UK backed away from breaking end-to-end encryption in its new Online Safety Bill. Although privacy advocates are celebrating, their victory is far from complete.
The UK has backed away from a Bill breaking end-to-end encrypted messages. Even as privacy advocates and companies celebrate, victory is far.
In the physical world, the limits are clear: no democratic government is permitted to monitor citizens in their homes without a court order, even to prevent domestic violence or child sexual abuse. In the digital world, though, the answer remains unresolved. Child safety advocates believe that governments must be able to unlock private messages, while tech companies and privacy activists see a smokescreen for mass government surveillance.
My understanding is they've done bugger all. MP's behind the bill have merely said they won't use the provision, primarily because there is no sufficient technical means to do so, but the wording of the bill hasn't changed.

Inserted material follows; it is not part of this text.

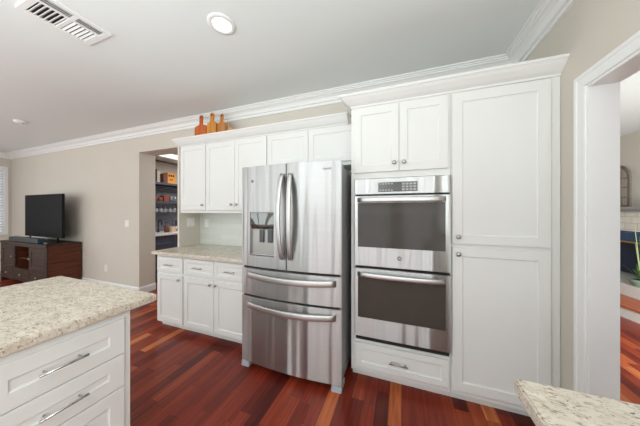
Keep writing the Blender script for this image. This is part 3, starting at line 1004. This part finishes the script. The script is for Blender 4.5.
MB().box(-2.20, -1.99, -.45, .762, 0, .872, .002).build('island_back_panel', 'cab', label='white panelled back of the foreground island under its overhang', cat='panel', loc=(-2.1, .15, 0))
slab('granite_island_top', -2.375, -1.335, -.75, .885, .915, 'speckled cream granite island top in the left foreground', th=.040)

# --- peninsula at bottom right
pr = empty('peninsula_cabinet', (.36, .755, 0), R(-90), 'white cabinet under the granite peninsula at bottom right', 'cabinet')
carcass(pr, 1.35, .575, .10, .872)
MB().box(0, 1.35, .045, .06, 0, .10).build('toe_kick', 'cab', pr)
shaker('door', pr, .01, .67, .112, .86, y=-.001); shaker('door', pr, .68, 1.34, .112, .86, y=-.001)
slab('granite_peninsula_top', .305, .940, -.60, .800, .915, 'cream granite counter corner at the bottom right of the picture', th=.042)

# ------------------------------------------------------------------ cutting boards on top of the upper cabinets
top_z = 2.2355
def board(x, y, w, h, neck_w, neck_h, th, mat, lean, tilt, label, hole=True, shoulder=.03):
    hb = h - neck_h
    out = [(-w / 2, 0), (w / 2, 0), (w / 2, hb - shoulder)]
    for k in range(1, 6):
        a = k / 6 * PI / 2
        out.append((w / 2 - (w / 2 - neck_w / 2) * (1 - math.cos(a)), hb - shoulder + shoulder * math.sin(a)))
    rr = neck_w * .62
    out += [(neck_w / 2, hb + .01), (neck_w / 2, h - rr * 1.6)]
    for k in range(9):
        a = -PI / 6 + k / 8 * (PI + PI / 3)
        out.append((rr * math.cos(a), h - rr + rr * math.sin(a)))
    out += [(-neck_w / 2, h - rr * 1.6), (-neck_w / 2, hb + .01)]
    for k in range(5, 0, -1):
        a = k / 6 * PI / 2
        out.append((-w / 2 + (w / 2 - neck_w / 2) * (1 - math.cos(a)), hb - shoulder + shoulder * math.sin(a)))
    out.append((-w / 2, hb - shoulder))
    o = MB().prism(out, lambda a, b, d: (a, d, b), -th / 2, th / 2, .002).build('cutting_board', mat, label=label, cat='cutting board')
    o.location = (x, y, top_z + .004 + abs(math.sin(tilt)) * w / 2 + th / 2 * math.sin(lean))
    o.rotation_euler = (-lean, tilt, 0)
    if hole:
        q = MB().cyl((0, -th / 2 - .0006, h - rr), (0, th / 2 + .0006, h - rr), rr * .42, n=16).build('hanging_hole', 'black', o)
    return o
board(-2.510, 2.215, .205, .430, .050, .135, .018, 'board_red', R(3), 0, 'reddish paddle cutting board standing leftmost on top of the upper cabinets')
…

If the bill goes through as is then businesses may be compelled to create the means to do so, regardless of it breaking encryption - maybe they won't do it right away, but they'll have the perogative under law. It wouldn't be too much more effort to throw in a gag order and prevent public disclosure. I'm sure Signal and a few others would kick up a stink and leave if they were targeted, but I could see Facebook and Google signing up, for a price. Hell I'd be more surprised if WhatsApp didn't already have backdoors.
My understanding is they've done bugger all. MP's behind the bill have merely said they won't use the provision, primarily because there is no sufficient technical means to do so, but the wording of the bill hasn't changed.
What will happen here will be exactly like what happened with the net neutrality laws in the US. Even if we beat it once they'll just keep trying until the media gets fatigued and they can pass it without a large amount of uproar. There's no legal way for us to stop them.
They want to do client side scanning which technically keeps E2E encryption but basically destroys the principle behind it. Today it's CSAM, tomorrow its terrorism related phrases, next year its "anti-government sentiment"
The law is in no way fixed and passing it will still be a terrible thing for a country that claims it wants to be a tech colossus.
Westminster hasn't blinked, they intend to pass a law which they then intend to not prosecute. Selectively enforced laws are awful.
This government remains awful, the bill remains awful, and the sooner all of westminster can be shut down the better. We will only be safe if we can free the country from the wankers in Westminster palace completely and entirely.
I find this laughable. The government that was caught using Whatsapp for dodgy procurement dealings want to tighten encryption laws so the rest of us cannot hide anything.